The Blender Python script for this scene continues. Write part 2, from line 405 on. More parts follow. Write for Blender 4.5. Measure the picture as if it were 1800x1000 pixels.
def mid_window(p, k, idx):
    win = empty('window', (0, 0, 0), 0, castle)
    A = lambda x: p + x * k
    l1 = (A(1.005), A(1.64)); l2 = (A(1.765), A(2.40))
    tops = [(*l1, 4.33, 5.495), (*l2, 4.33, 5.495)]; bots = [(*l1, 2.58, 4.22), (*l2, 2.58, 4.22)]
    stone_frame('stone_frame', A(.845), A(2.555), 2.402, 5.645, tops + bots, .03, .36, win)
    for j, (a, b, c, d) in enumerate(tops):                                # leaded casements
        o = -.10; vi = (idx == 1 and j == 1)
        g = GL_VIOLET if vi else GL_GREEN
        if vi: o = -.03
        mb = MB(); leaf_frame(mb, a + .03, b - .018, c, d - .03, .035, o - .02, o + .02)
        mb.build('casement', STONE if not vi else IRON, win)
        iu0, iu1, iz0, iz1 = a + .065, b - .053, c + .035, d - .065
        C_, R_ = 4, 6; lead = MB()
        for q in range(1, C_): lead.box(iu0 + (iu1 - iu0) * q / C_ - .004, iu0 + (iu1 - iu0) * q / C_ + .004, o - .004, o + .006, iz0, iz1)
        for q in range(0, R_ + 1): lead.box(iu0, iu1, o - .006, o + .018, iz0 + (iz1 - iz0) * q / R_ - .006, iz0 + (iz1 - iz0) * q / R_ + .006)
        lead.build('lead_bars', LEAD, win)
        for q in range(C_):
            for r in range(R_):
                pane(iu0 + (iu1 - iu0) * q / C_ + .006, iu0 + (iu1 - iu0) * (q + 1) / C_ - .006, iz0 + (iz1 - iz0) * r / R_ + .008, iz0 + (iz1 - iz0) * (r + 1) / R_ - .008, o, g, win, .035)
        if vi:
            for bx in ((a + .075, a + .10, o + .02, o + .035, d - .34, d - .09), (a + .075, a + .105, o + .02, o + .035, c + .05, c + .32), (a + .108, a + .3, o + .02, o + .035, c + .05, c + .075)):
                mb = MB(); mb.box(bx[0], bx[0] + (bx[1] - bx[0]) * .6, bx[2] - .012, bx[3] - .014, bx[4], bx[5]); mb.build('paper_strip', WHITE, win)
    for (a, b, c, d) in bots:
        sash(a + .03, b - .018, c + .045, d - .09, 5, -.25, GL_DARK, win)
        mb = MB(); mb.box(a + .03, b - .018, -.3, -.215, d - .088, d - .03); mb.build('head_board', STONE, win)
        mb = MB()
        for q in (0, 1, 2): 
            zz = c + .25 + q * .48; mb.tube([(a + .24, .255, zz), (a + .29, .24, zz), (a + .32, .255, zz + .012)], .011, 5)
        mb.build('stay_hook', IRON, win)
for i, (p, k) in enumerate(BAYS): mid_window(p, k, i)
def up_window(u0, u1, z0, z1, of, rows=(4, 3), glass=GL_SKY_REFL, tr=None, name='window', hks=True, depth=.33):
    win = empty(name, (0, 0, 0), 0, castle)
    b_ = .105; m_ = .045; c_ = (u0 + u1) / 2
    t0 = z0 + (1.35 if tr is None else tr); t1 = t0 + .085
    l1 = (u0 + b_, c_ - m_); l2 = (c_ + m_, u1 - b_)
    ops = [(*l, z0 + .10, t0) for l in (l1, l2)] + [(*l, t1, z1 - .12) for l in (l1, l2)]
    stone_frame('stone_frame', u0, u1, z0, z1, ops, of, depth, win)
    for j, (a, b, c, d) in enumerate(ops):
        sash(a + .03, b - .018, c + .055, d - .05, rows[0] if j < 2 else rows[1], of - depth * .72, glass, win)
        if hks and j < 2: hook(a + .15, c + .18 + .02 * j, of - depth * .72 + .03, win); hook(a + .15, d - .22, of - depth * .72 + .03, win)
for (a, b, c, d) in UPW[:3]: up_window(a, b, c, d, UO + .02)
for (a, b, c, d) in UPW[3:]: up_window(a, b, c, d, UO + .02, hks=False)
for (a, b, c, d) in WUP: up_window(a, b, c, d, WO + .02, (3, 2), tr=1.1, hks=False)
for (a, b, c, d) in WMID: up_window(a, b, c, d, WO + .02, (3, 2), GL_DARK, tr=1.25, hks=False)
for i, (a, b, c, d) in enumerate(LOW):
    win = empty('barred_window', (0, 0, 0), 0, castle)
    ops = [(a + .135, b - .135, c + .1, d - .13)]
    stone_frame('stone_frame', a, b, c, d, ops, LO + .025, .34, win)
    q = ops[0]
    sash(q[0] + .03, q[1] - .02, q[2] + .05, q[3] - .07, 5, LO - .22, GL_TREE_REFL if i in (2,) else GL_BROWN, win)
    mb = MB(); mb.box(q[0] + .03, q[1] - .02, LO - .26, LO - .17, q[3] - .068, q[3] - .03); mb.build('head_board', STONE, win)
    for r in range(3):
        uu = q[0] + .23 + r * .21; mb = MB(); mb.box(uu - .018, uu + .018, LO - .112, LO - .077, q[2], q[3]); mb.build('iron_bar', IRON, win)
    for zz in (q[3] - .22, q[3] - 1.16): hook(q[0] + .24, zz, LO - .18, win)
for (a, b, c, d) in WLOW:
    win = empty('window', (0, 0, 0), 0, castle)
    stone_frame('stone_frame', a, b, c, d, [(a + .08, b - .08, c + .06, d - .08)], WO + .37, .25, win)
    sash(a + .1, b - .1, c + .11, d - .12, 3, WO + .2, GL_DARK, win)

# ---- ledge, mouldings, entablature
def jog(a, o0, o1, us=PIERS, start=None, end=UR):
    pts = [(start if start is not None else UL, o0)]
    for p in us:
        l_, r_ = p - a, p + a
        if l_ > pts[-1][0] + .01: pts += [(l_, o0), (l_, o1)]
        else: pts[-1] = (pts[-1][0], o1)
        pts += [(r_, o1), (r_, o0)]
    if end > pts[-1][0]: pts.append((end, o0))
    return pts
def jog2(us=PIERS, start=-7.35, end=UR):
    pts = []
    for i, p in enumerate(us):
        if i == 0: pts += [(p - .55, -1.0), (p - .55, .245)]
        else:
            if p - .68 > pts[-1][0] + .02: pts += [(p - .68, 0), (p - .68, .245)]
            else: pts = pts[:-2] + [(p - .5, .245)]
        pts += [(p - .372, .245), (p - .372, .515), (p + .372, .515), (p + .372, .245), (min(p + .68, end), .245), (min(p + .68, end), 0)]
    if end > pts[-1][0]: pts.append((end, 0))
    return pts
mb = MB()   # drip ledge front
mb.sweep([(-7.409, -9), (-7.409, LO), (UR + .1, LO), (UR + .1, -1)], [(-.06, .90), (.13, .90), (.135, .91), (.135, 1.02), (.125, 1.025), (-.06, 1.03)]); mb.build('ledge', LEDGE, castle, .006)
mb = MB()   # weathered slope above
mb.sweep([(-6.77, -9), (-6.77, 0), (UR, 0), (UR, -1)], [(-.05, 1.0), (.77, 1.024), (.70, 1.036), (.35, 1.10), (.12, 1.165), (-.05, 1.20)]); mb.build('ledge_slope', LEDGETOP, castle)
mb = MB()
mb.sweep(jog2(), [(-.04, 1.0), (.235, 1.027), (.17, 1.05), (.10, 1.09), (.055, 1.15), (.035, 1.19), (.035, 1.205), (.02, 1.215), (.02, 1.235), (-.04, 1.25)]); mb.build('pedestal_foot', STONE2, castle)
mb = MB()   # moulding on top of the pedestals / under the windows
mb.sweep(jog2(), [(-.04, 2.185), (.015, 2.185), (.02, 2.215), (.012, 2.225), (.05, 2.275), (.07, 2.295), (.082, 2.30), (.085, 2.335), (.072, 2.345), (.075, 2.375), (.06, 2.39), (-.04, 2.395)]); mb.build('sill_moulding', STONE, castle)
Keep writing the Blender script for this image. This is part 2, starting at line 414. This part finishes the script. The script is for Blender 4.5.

————

WRITTEN PROBLEM >>
Of all the lines above, how many contain the word "Blender"? Give the number and nothing else.

RESULT OF THIS TASK >>
2